WHAT YOU SHOULD DO:
The listing below should be copied in full, word for word.

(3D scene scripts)
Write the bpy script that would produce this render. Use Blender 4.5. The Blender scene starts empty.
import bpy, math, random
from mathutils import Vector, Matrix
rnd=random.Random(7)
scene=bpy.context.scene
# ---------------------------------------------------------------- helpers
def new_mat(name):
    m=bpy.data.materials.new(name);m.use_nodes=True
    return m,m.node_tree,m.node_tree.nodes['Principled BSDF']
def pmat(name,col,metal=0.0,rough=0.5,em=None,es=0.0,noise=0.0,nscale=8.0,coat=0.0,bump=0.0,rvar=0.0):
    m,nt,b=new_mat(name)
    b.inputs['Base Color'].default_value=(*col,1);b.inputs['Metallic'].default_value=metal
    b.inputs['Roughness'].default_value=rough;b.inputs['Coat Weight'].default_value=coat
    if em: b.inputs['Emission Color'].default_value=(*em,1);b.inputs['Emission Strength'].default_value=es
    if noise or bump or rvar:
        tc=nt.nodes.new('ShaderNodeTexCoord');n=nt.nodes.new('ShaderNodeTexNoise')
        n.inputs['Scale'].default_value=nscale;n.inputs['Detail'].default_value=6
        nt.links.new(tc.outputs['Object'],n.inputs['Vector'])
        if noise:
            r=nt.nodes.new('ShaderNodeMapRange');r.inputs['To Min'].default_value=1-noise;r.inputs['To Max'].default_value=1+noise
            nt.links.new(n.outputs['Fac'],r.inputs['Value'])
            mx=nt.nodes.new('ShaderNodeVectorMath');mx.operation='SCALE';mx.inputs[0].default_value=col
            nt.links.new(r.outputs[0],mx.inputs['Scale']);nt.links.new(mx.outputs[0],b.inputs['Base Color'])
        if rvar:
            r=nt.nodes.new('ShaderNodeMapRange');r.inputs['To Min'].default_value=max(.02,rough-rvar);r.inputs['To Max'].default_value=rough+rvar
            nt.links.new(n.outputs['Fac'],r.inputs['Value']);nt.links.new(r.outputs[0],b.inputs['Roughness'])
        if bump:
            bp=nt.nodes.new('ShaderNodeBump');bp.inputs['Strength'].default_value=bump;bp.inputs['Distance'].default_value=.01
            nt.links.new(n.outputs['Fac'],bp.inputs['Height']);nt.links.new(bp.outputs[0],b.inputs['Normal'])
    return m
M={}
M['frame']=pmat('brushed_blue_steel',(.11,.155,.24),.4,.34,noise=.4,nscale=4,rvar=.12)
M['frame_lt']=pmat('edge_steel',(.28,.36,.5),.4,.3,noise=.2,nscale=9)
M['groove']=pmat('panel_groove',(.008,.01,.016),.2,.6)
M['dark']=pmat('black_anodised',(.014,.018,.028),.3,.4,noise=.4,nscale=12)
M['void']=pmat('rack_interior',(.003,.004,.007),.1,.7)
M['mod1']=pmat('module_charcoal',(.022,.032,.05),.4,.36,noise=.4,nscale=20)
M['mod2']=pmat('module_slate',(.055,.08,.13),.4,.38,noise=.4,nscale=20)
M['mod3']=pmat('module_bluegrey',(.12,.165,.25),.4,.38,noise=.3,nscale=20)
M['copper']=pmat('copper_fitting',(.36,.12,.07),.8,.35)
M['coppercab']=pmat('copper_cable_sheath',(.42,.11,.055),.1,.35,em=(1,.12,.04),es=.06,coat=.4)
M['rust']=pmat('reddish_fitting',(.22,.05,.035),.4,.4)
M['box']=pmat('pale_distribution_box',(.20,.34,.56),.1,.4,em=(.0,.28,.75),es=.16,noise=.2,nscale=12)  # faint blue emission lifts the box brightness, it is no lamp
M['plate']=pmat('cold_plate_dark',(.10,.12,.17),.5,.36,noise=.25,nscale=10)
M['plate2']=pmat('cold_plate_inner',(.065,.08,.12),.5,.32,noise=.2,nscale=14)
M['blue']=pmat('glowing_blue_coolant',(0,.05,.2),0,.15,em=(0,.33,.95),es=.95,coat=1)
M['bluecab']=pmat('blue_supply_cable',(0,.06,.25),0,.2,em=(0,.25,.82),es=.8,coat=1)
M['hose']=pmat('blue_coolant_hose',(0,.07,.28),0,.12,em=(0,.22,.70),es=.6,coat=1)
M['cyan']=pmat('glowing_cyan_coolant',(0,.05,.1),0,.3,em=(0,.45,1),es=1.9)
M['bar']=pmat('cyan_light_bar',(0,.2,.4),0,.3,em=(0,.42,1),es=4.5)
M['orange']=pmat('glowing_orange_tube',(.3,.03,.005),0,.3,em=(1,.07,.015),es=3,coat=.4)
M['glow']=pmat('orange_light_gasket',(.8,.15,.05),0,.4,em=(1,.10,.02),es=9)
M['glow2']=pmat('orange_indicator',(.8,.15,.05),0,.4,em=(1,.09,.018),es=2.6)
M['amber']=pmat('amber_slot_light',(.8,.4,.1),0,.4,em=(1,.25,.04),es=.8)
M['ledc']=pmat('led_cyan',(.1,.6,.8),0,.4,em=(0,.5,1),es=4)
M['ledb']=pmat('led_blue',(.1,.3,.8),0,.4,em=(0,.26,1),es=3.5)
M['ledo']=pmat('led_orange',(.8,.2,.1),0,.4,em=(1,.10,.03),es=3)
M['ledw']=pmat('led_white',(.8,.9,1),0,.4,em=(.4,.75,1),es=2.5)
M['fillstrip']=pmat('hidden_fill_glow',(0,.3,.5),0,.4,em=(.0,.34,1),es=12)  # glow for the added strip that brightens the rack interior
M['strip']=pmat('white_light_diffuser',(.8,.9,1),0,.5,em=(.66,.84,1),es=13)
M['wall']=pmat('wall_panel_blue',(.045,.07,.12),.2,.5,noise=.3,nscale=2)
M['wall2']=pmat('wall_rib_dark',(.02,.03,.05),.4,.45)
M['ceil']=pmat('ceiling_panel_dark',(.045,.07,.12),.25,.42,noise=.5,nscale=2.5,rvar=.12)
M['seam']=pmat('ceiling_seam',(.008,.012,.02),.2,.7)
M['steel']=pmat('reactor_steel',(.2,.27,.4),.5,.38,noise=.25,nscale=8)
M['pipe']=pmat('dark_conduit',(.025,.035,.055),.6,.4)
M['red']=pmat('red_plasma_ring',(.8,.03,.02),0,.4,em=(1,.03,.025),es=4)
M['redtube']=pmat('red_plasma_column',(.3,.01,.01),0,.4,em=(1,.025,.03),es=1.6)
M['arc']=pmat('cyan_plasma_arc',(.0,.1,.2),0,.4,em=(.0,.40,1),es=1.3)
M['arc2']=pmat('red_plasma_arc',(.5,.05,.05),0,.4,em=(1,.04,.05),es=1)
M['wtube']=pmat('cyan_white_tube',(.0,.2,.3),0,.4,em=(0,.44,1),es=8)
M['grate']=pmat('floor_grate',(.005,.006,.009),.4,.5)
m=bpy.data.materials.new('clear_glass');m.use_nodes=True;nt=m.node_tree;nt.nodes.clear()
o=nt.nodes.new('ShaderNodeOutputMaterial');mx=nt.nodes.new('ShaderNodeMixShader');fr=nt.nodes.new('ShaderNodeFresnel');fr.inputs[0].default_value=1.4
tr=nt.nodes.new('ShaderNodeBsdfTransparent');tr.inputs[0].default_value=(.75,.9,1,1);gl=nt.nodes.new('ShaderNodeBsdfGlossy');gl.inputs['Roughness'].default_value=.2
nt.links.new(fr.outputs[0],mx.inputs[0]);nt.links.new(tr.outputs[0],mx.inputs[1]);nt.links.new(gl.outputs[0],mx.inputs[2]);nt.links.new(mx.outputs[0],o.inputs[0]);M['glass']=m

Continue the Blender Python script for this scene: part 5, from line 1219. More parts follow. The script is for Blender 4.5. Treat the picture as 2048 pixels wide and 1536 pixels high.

ANSWER TO THE PROBLEM:
Write the bpy script that would produce this render. Use Blender 4.5. The Blender scene starts empty.
import bpy, math, random
from mathutils import Vector, Matrix
rnd=random.Random(7)
scene=bpy.context.scene
# ---------------------------------------------------------------- helpers
def new_mat(name):
    m=bpy.data.materials.new(name);m.use_nodes=True
    return m,m.node_tree,m.node_tree.nodes['Principled BSDF']
def pmat(name,col,metal=0.0,rough=0.5,em=None,es=0.0,noise=0.0,nscale=8.0,coat=0.0,bump=0.0,rvar=0.0):
    m,nt,b=new_mat(name)
    b.inputs['Base Color'].default_value=(*col,1);b.inputs['Metallic'].default_value=metal
    b.inputs['Roughness'].default_value=rough;b.inputs['Coat Weight'].default_value=coat
    if em: b.inputs['Emission Color'].default_value=(*em,1);b.inputs['Emission Strength'].default_value=es
    if noise or bump or rvar:
        tc=nt.nodes.new('ShaderNodeTexCoord');n=nt.nodes.new('ShaderNodeTexNoise')
        n.inputs['Scale'].default_value=nscale;n.inputs['Detail'].default_value=6
        nt.links.new(tc.outputs['Object'],n.inputs['Vector'])
        if noise:
            r=nt.nodes.new('ShaderNodeMapRange');r.inputs['To Min'].default_value=1-noise;r.inputs['To Max'].default_value=1+noise
            nt.links.new(n.outputs['Fac'],r.inputs['Value'])
            mx=nt.nodes.new('ShaderNodeVectorMath');mx.operation='SCALE';mx.inputs[0].default_value=col
            nt.links.new(r.outputs[0],mx.inputs['Scale']);nt.links.new(mx.outputs[0],b.inputs['Base Color'])
        if rvar:
            r=nt.nodes.new('ShaderNodeMapRange');r.inputs['To Min'].default_value=max(.02,rough-rvar);r.inputs['To Max'].default_value=rough+rvar
            nt.links.new(n.outputs['Fac'],r.inputs['Value']);nt.links.new(r.outputs[0],b.inputs['Roughness'])
        if bump:
            bp=nt.nodes.new('ShaderNodeBump');bp.inputs['Strength'].default_value=bump;bp.inputs['Distance'].default_value=.01
            nt.links.new(n.outputs['Fac'],bp.inputs['Height']);nt.links.new(bp.outputs[0],b.inputs['Normal'])
    return m
M={}
M['frame']=pmat('brushed_blue_steel',(.11,.155,.24),.4,.34,noise=.4,nscale=4,rvar=.12)
M['frame_lt']=pmat('edge_steel',(.28,.36,.5),.4,.3,noise=.2,nscale=9)
M['groove']=pmat('panel_groove',(.008,.01,.016),.2,.6)
M['dark']=pmat('black_anodised',(.014,.018,.028),.3,.4,noise=.4,nscale=12)
M['void']=pmat('rack_interior',(.003,.004,.007),.1,.7)
M['mod1']=pmat('module_charcoal',(.022,.032,.05),.4,.36,noise=.4,nscale=20)
M['mod2']=pmat('module_slate',(.055,.08,.13),.4,.38,noise=.4,nscale=20)
M['mod3']=pmat('module_bluegrey',(.12,.165,.25),.4,.38,noise=.3,nscale=20)
M['copper']=pmat('copper_fitting',(.36,.12,.07),.8,.35)
M['coppercab']=pmat('copper_cable_sheath',(.42,.11,.055),.1,.35,em=(1,.12,.04),es=.06,coat=.4)
M['rust']=pmat('reddish_fitting',(.22,.05,.035),.4,.4)
M['box']=pmat('pale_distribution_box',(.20,.34,.56),.1,.4,em=(.0,.28,.75),es=.16,noise=.2,nscale=12)  # faint blue emission lifts the box brightness, it is no lamp
M['plate']=pmat('cold_plate_dark',(.10,.12,.17),.5,.36,noise=.25,nscale=10)
M['plate2']=pmat('cold_plate_inner',(.065,.08,.12),.5,.32,noise=.2,nscale=14)
M['blue']=pmat('glowing_blue_coolant',(0,.05,.2),0,.15,em=(0,.33,.95),es=.95,coat=1)
M['bluecab']=pmat('blue_supply_cable',(0,.06,.25),0,.2,em=(0,.25,.82),es=.8,coat=1)
M['hose']=pmat('blue_coolant_hose',(0,.07,.28),0,.12,em=(0,.22,.70),es=.6,coat=1)
M['cyan']=pmat('glowing_cyan_coolant',(0,.05,.1),0,.3,em=(0,.45,1),es=1.9)
M['bar']=pmat('cyan_light_bar',(0,.2,.4),0,.3,em=(0,.42,1),es=4.5)
M['orange']=pmat('glowing_orange_tube',(.3,.03,.005),0,.3,em=(1,.07,.015),es=3,coat=.4)
M['glow']=pmat('orange_light_gasket',(.8,.15,.05),0,.4,em=(1,.10,.02),es=9)
M['glow2']=pmat('orange_indicator',(.8,.15,.05),0,.4,em=(1,.09,.018),es=2.6)
M['amber']=pmat('amber_slot_light',(.8,.4,.1),0,.4,em=(1,.25,.04),es=.8)
M['ledc']=pmat('led_cyan',(.1,.6,.8),0,.4,em=(0,.5,1),es=4)
M['ledb']=pmat('led_blue',(.1,.3,.8),0,.4,em=(0,.26,1),es=3.5)
M['ledo']=pmat('led_orange',(.8,.2,.1),0,.4,em=(1,.10,.03),es=3)
M['ledw']=pmat('led_white',(.8,.9,1),0,.4,em=(.4,.75,1),es=2.5)
M['fillstrip']=pmat('hidden_fill_glow',(0,.3,.5),0,.4,em=(.0,.34,1),es=12)  # glow for the added strip that brightens the rack interior
M['strip']=pmat('white_light_diffuser',(.8,.9,1),0,.5,em=(.66,.84,1),es=13)
M['wall']=pmat('wall_panel_blue',(.045,.07,.12),.2,.5,noise=.3,nscale=2)
M['wall2']=pmat('wall_rib_dark',(.02,.03,.05),.4,.45)
M['ceil']=pmat('ceiling_panel_dark',(.045,.07,.12),.25,.42,noise=.5,nscale=2.5,rvar=.12)
M['seam']=pmat('ceiling_seam',(.008,.012,.02),.2,.7)
M['steel']=pmat('reactor_steel',(.2,.27,.4),.5,.38,noise=.25,nscale=8)
M['pipe']=pmat('dark_conduit',(.025,.035,.055),.6,.4)
M['red']=pmat('red_plasma_ring',(.8,.03,.02),0,.4,em=(1,.03,.025),es=4)
M['redtube']=pmat('red_plasma_column',(.3,.01,.01),0,.4,em=(1,.025,.03),es=1.6)
M['arc']=pmat('cyan_plasma_arc',(.0,.1,.2),0,.4,em=(.0,.40,1),es=1.3)
M['arc2']=pmat('red_plasma_arc',(.5,.05,.05),0,.4,em=(1,.04,.05),es=1)
M['wtube']=pmat('cyan_white_tube',(.0,.2,.3),0,.4,em=(0,.44,1),es=8)
M['grate']=pmat('floor_grate',(.005,.006,.009),.4,.5)
m=bpy.data.materials.new('clear_glass');m.use_nodes=True;nt=m.node_tree;nt.nodes.clear()
o=nt.nodes.new('ShaderNodeOutputMaterial');mx=nt.nodes.new('ShaderNodeMixShader');fr=nt.nodes.new('ShaderNodeFresnel');fr.inputs[0].default_value=1.4
tr=nt.nodes.new('ShaderNodeBsdfTransparent');tr.inputs[0].default_value=(.75,.9,1,1);gl=nt.nodes.new('ShaderNodeBsdfGlossy');gl.inputs['Roughness'].default_value=.2
nt.links.new(fr.outputs[0],mx.inputs[0]);nt.links.new(tr.outputs[0],mx.inputs[1]);nt.links.new(gl.outputs[0],mx.inputs[2]);nt.links.new(mx.outputs[0],o.inputs[0]);M['glass']=m

Continue the Blender Python script for this scene: part 5, from line 1219. More parts follow. The script is for Blender 4.5. Treat the picture as 2048 pixels wide and 1536 pixels high.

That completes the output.